Le soutien financier pour l’industrie nucléaire en Europe est aujourd’hui un enjeu crucial, non seulement pour rester compétitif à l’échelle mondiale, mais aussi pour respecter les objectifs énergétiques et climatiques fixés par l’UE. La Commission européenne, bien que divisée sur la question, est de plus en plus sollicitée pour apporter un cadre réglementaire facilitant ces financements.
Les projets nucléaires ambitieux de la Suède
La Suède, elle-même, a des projets clairs. Le pays prévoit d’ajouter 2,5 GW de nouvelles capacités nucléaires d’ici 2035, dans le cadre d’un objectif plus large de doubler sa production électrique d’ici 2045. Ces nouvelles capacités pourraient se concrétiser à travers de grandes unités ou des Small Modular Reactors (SMR), une technologie de réacteurs modulaires prometteuse qui permet de construire des centrales de plus petite taille avec des coûts réduits et une flexibilité accrue.

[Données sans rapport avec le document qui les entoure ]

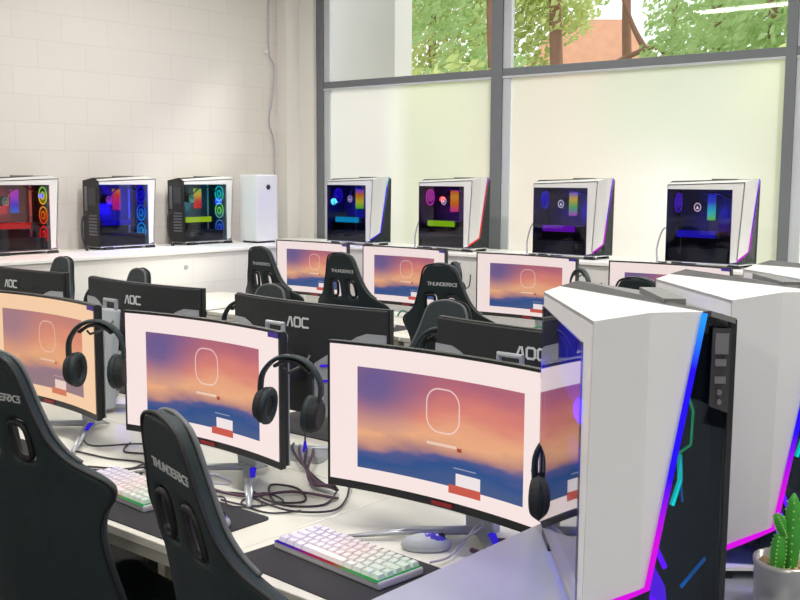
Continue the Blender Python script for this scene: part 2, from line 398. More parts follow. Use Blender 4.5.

Busch précise également que la Suède cible plusieurs aspects cruciaux pour débloquer l’expansion de l’énergie nucléaire, y compris la simplification des réglementations qui freinent actuellement de nombreux projets. Un autre enjeu majeur est la gestion des déchets nucléaires, en particulier des déchets hautement radioactifs, pour lesquels des solutions de stockage sûres sont indispensables. Ces défis techniques et logistiques sont un frein à la réalisation des objectifs nucléaires, mais des efforts sont entrepris pour y remédier.
Défis et opportunités pour l’industrie nucléaire européenne
Le développement du nucléaire en Europe reste cependant divisé. Des pays comme l’Autriche, l’Allemagne, l’Irlande et le Luxembourg continuent de s’opposer à cette source d’énergie, s’appuyant sur des craintes liées à la sécurité et à l’impact environnemental du traitement des déchets radioactifs. Ce clivage entre les États membres complique la mise en place d’une stratégie européenne cohérente pour le nucléaire. Cependant, l’Alliance Nucléaire Européenne représente un effort significatif pour uniformiser les approches et encourager les échanges d’expertise et de technologies entre les pays favorables à l’énergie atomique.
Par ailleurs, l’industrie nucléaire européenne voit dans les SMR une opportunité de revitaliser le secteur. Ces réacteurs de petite taille offrent des avantages en termes de coûts, de sécurité et de modularité, permettant une intégration plus rapide dans les mix énergétiques nationaux. Leur développement est particulièrement suivi en Suède, où les projets en cours s’inscrivent dans une stratégie à long terme pour maintenir une indépendance énergétique tout en respectant les objectifs de décarbonation.
Perspectives pour le nucléaire en Europe
Le soutien étatique au nucléaire, que ce soit à travers des subventions directes, des partenariats publics-privés ou des incitations fiscales, est désormais vu comme une condition sine qua non pour garantir la compétitivité de l’Europe dans ce domaine. La Suède, par son plaidoyer actif en faveur du nucléaire, tente d’influencer les décisions de la Commission européenne et des autres États membres pour favoriser un environnement réglementaire et financier propice à l’expansion du secteur.
L’Europe doit également accélérer la recherche et le développement, notamment autour des technologies de nouvelle génération comme les SMR et les réacteurs de quatrième génération. Cela inclut des efforts pour améliorer la gestion des déchets et garantir la sécurité des installations, points souvent critiqués par les opposants au nucléaire.
L’avenir du nucléaire en Europe se jouera donc autant sur le terrain politique que sur le terrain économique, avec des enjeux qui dépassent largement les frontières des États membres et qui affecteront la place de l’Europe dans la transition énergétique mondiale.